I really, really liked both of the fights against Mysterio. The first one felt like it was lifted right from the pages of a comic and was probably one of the best, truest super hero fights I’ve ever seen in a movie. And the second one showed Spidey at his full potential, when he’s in tune with his powers and is nearly unstoppable. When he used his spider sense to take down the drones in the tower bridge I was absolutely thrilled. It was awesome.

I’m excited to see where they take this. Will Flash Thompson fill the Harry Osborn role? Is Gwen Stacey ever going to come into the picture, or Felicia Hardy? I think she was briefly shown in Homecoming. Honestly I don’t care about any of the other marvel movies coming up other than Spider-Man. Unless they make another Thor.

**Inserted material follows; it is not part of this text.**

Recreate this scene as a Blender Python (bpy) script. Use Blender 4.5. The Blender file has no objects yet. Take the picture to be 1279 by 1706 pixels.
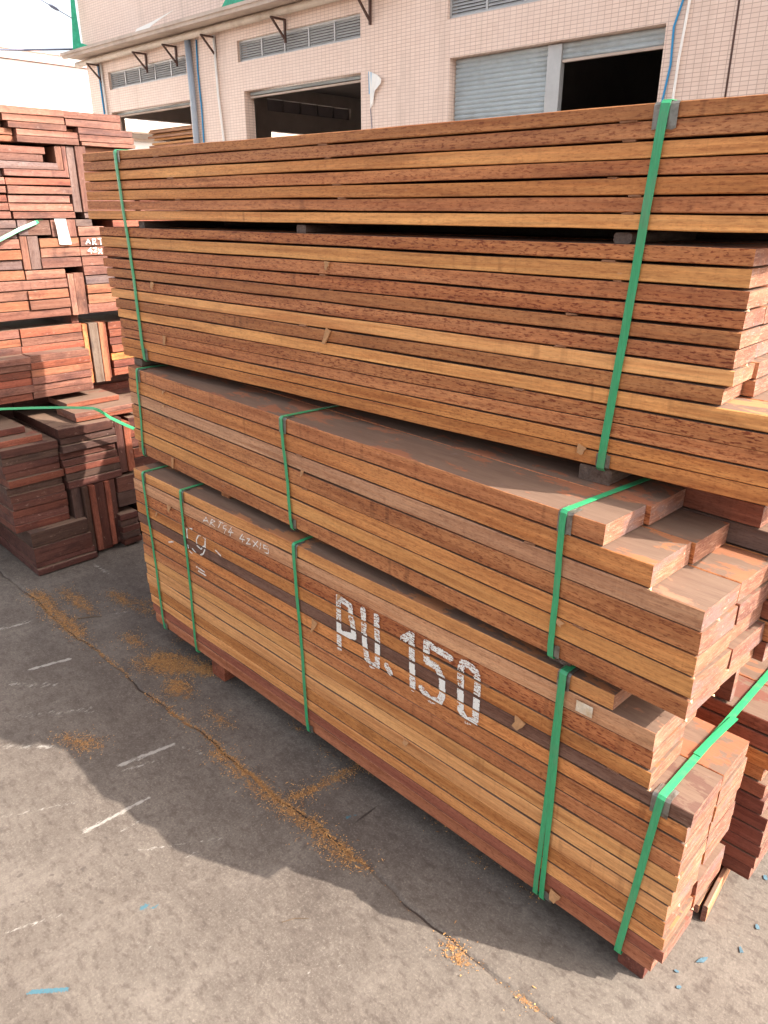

I thought this was a top 5 MCU movie.

But maybe spoiler out the references to specific plot events or take the discussion to the spoiler thread?

Agreed. We can’t rehash the same Spider-man story so soon after the classic movies, and it wouldn’t work with the current state of the MCU. I am afraid that they’ve made Spidey too capable though. He has too many resources to draw on after this movie, and that’s a problem if you want to tell his tales, unless you buff his enemies.

Yeah this might be the first Marvel movie where the end-credits made me think less of the movie I just watched. Otherwise, I found it worthwhile for advancing Spidey and those around him.

, Spider-man 2 was fifteen years ago, though.

It’s a bit ominous that the movie kept going on about “an Avengers-level threat” when every single one of Spidey’s famous rogues’ gallery … isn’t.

A whole lot of the Spidey-verse I still haven’t seen on the big screen becomes irrelevant if the series becomes “Spider-man, Agent of SHIELD (and also Stark Industries.)”

But it…wasn’t?? Without veering too far into spoiler territory, it was precisely one of Spidey’s rogues’ gallery.

And for my money, I liked the European setting. It’s something we haven’t seen in Spider-Man movies before. The Sam Raimi movies may be pushing two decades by now, but when they’re as iconic as those were, it’s going to be difficult to reboot them…especially when they were just rebooted seven years ago. The more reboots you have, the less tolerant your audience is going to be to newer reboots.

I had the same thought - except for taking place outside of Queens, it was really almost a beat for beat traditional Spidey tale.

Sure, my point is that the movie basically sneers at the idea of fighting things that are less than Avengers-level threats, and also establishes that SHIELD is ready to assign Peter to what they believe to be such threats. The movie is pushing the angle that Peter is now in the big leagues.

Reverting from fighting giant monsters with two giant organizations at his side and going back to fighting street-level threats like Scorpion would feel odd, which makes me fear that’s not the direction they’re going.

What about a vs Lenin movie?

Bah. Venom autocorrected but I’ll let it stand.

I would so fucking watch Spiderman vs. Lenin.

Venom probably won’t happen because of the stupid Venom reboot Sony did. So now we won’t have a Venom that’s acceptable to Marvel, and Sony probably won’t allow them to reboot it again.

Never underestimate the desire of a company to make some real money. They may very well allow Disney to take a crack at it in the future.

Peter himself rebelled at this idea, opting right the fuck out at every chance until he had no other choice.

Technically it wasn’t SHIELD assigning Peter, it was the Skrulls. And they basically admitted that “things went sideways.”